I will emphasize the final line from this report:
Comparisons of estimates of a voluntary survey with the previous census may be difficult.
As you know, hundreds of groups and many prominent Canadians have registered their opposition to the decision to terminate the long-form census, and only a very small number of groups have registered their support.
We at Canada Without Poverty agree that the threat of jail time should be removed from the census. An appropriate financial penalty for non-compliance seems reasonable.
Given the lengths taken by Statistics Canada to protect privacy of information, we strongly disagree with the notion that the long-form census represents an oppressive intrusion on privacy and thus should be replaced by a voluntary survey.

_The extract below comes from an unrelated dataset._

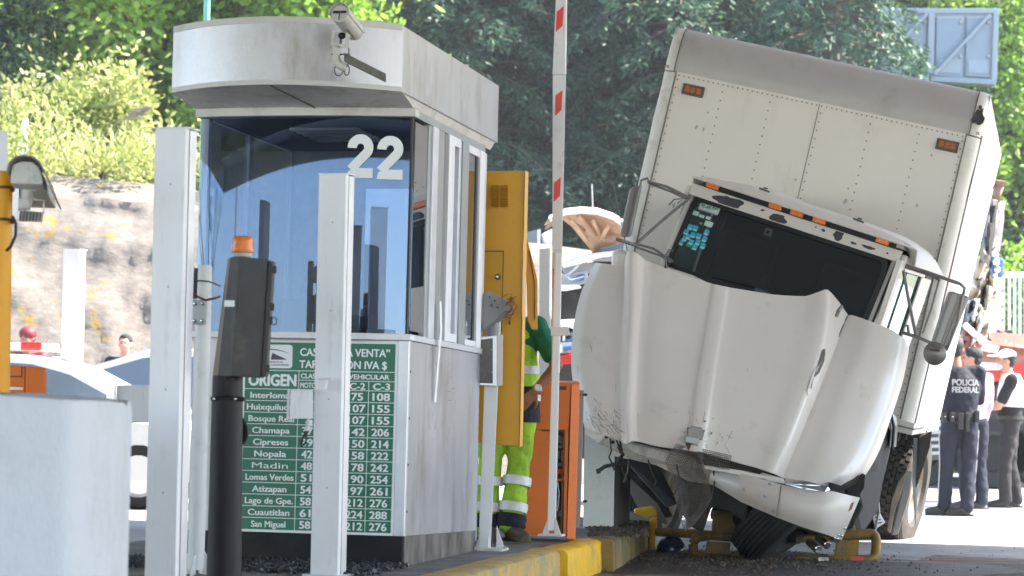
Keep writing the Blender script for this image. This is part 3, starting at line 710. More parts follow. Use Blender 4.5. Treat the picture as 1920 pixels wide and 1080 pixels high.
p2, h2 = sensor_post(598,327,14.1,.147,'white square post standing before the green fare board with a small box')
sensor_post(119,468,27.2,.172,'distant white square post standing between the white cars and orange cabinet', bottom=.0)
# small box clipped on the second post
jb = thing('junction_box', 'small white square box on the left side of the middle post', 'junction box', P(562,757,14.05), rotz(8))
mb = MB(); mb.hexa([P(545,731,14.02),P(587,731,14.02),P(587,785,14.02),P(543,785,14.02)],[P(545,731,14.08),P(587,731,14.08),P(587,785,14.08),P(543,785,14.08)]); obj('cover', mb, 'white_post', jb, bev=.002)
mb = MB(); mb.hexa([P(539,730,14.03),P(544,730,14.03),P(542,786,14.03),P(537,786,14.03)],[P(539,730,14.09),P(544,730,14.09),P(542,786,14.09),P(537,786,14.09)]); obj('hinge_side', mb, 'white_dirty', jb, bev=.001)
mb = MB(); mb.tube([P(580,787,14.05),P(580,799,14.05)], .016, 10); mb.tube([P(577,799,14.05),P(577,808,14.05)], .012, 10); obj('cable_gland', mb, 'white_dirty', jb, smooth=50)
mb = MB(); mb.tube([P(577,806,14.05),P(571,815,14.05),P(564,828,14.04),P(566,838,14.04),P(572,832,14.04),P(574,818,14.05),P(571,808,14.05)], .0065, 6); obj('cable', mb, 'black_plastic', jb, smooth=50)
sn = thing('small_sensor', 'little white sensor cube on a shelf bracket on the middle post', 'sensor', P(602,722,14.0), rotz(8))
mb = MB(); mb.hexa([P(594,712,13.95),P(613,713,13.95),P(611,731,13.95),P(592,730,13.95)],[P(596,711,14.04),P(615,712,14.04),P(613,730,14.04),P(594,729,14.04)]); obj('sensor_body', mb, 'white_post', sn, bev=.002)
mb = MB(); mb.hexa([P(598,709,13.96),P(622,711,13.96),P(622,713,13.96),P(598,711,13.96)],[P(602,708,14.06),P(626,709,14.06),P(626,711,14.06),P(602,710,14.06)]); obj('bracket', mb, 'white_post', sn)

# ------------------------------------------------------------------ traffic signal housing on black pole
D = 12.9
ts = thing('lane_signal', 'charcoal signal housing with an orange beacon on a black pole', 'traffic signal', flat(P(420,1000,D), IZ), rotz(0))
oc = [(400,424,0.10),(425,.0,0),(452,0,0)]
def hexpoly(y0s, dy):
    return None
topy = {'a':(427,484,D+.12),'b':(432,482,D+.02),'c':(450,481,D-.04),'d':(504,487,D-.02),'e':(517,491,D+.10),'f':(470,484,D+.20)}
bot = {'a':(398,704,D+.12),'b':(408,706,D+.02),'c':(435,706,D-.04),'d':(490,709,D-.02),'e':(504,706,D+.10),'f':(455,704,D+.20)}
k_ = ['a','b','c','d','e','f']; tp = [P(*topy[i]) for i in k_]; bt = [P(*bot[i]) for i in k_]
mb = MB(); mb.add(tp+bt, [])
mb.f = [(0,1,2,3,4,5),(11,10,9,8,7,6),(1,2,8,7),(2,3,9,8),(3,4,10,9),(4,5,11,10),(5,0,6,11),(0,1,7,6)]; mb.mi = [0,0,0,0,0,0,0,1]
obj('housing', mb, ['grey_housing','brown_edge'], ts, bev=.006)
mb = MB(); 
for (x, y) in ((510,505),(506,575),(503,600),(497,690)): mb.hexa([P(x-4,y-8,D-.02),P(x+9,y-6,D-.02),P(x+8,y+8,D-.02),P(x-5,y+7,D-.02)],[P(x-4,y-8,D+.03),P(x+9,y-6,D+.03),P(x+8,y+8,D+.03),P(x-5,y+7,D+.03)])
obj('hinge', mb, 'black_plastic', ts, bev=.002)
mb = MB(); mb.hexa([P(504,489,D-.03),P(512,491,D-.03),P(499,704,D-.03),P(490,707,D-.03)],[P(504,489,D+.0),P(512,491,D+.0),P(499,704,D+.0),P(490,707,D+.0)]); obj('door_edge', mb, 'black_plastic', ts, bev=.003)
mb = MB(); mb.tube(loop((513,602),6,7,D-.02,-110,110,10), .0025, 5); obj('latch_wire', mb, 'black_plastic', ts)
mb = MB(); mb.hexa([P(421,563,D-.012),P(440,563,D-.045),P(440,575,D-.045),P(420,575,D-.012)],[P(421,563,D-.006),P(440,563,D-.038),P(440,575,D-.038),P(420,575,D-.006)]); obj('label_sticker', mb, 'white_vinyl', ts)
mb = MB(); c = P(455,481,D+.07); mb.lathe(c, ZZ, [(0,.040),(.016,.046),(.018,.054),(.02,.001)], 20); obj('beacon_base', mb, 'cam_white', ts, smooth=40)
mb = MB(); mb.lathe(c+ZZ*.019, ZZ, [(0,.053),(.022,.050),(.03,.0505),(.05,.047),(.062,.048),(.072,.043),(.076,.03),(.078,.001)], 24); obj('beacon_lens', mb, 'amber', ts, smooth=40)
pb = flat(P(420,1080,D+.05), IZ); pt = P(427,705,D+.07)
mb = MB(); mb.lathe(pb, pt-pb, [(0,.082),((pt-pb).length*.35,.078),((pt-pb).length*.9,.072),((pt-pb).length,.07)], 28, True); obj('pole', mb, 'black_paint', ts, smooth=40)
mb = MB(); ax = (pt-pb).normalized()
mb.lathe(P(427,750,D+.06), ax, [(0,.001),(0,.074),(.012,.076),(.02,.064),(.09,.062),(.1,.068),(.105,.001)], 8); obj('collar', mb, 'black_paint', ts, bev=.003)
mb = MB(); mb.box(P(428,748,D+.06), (.155,.10,.02)); obj('clamp', mb, 'black_paint', ts, bev=.006)
mb = MB(); mb.ball(P(401,748,D-.01), .008, 8, 6); mb.ball(P(441,748,D-.02), .007, 8, 6); obj('clamp_bolt', mb, 'chrome', ts, smooth=60)
mb = MB(); c = P(431,809,D+.18); mb.lathe(c, (0.1,1,0), [(-.012,.001),(-.012,.086),(.0,.090),(.012,.086),(.012,.001)], 32); obj('round_flange', mb, 'black_paint', ts, smooth=40)

# thin white pole with clamp plate behind it
wp = thing('thin_white_pole', 'thin round white pole with a grey clamp plate beside the signal', 'pole', flat(P(370,1060,14.0), IZ), Rroad)
a = P(367,1068,14.0); b = P(385,497,14.0)
mb = MB(); mb.lathe(a, b-a, [(0,.042),((b-a).length*.6,.040),((b-a).length-.01,.036),((b-a).length,.03)], 20, True); obj('tube', mb, 'white_dirty', wp, smooth=40)
mb = MB(); c = P(368,1076,14.0)
for s in ((1,0),(-1,0),(0,1),(0,-1)):
    d = V*s[0]+U*s[1]; mb.prism([c+d*.03, c+d*.10-ZZ*.01, c+d*.10+ZZ*.02, c+d*.03+ZZ*.13], (V if s[0] == 0 else U)*.008)
mb.box(c-ZZ*.02, (.22,.22,.014), Rroad); obj('flange', mb, 'white_dirty', wp, bev=.002)
mb = MB(); mb.hexa([P(357,564,13.93),P(388,562,13.93),P(386,608,13.93),P(355,608,13.93)],[P(357,564,13.955),P(388,562,13.955),P(386,608,13.955),P(355,608,13.955)]); obj('clamp_plate', mb, 'alu_dark', wp, bev=.004)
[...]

If such a notion is true, the government cannot logically defend the continuation of the mandatory short-form census, which also contains questions of a primarily private nature--questions I would not feel obliged to answer should a stranger or private interest come to my door.
In conclusion, completing the census should be, and should be seen to be, an obligation of citizenship comparable to paying one's fair share of taxes, obeying just laws, voting, etc. Rather than characterizing the census as an oppressive intrusion into privacy, the federal government should be framing census participation as a critical means for citizens to contribute to the data analysis that underpins a wide range of programs and services intended to benefit them.
To foster this framing in the distribution of the long-form census, the government could include some great examples of how the statistically sound data derived from the census feeds forward into program and service design, right down to the neighbourhood and individual levels. In other words, help citizens connect the dots between what may appear to be random questions and the quality of life we are collectively striving to build for all Canadians.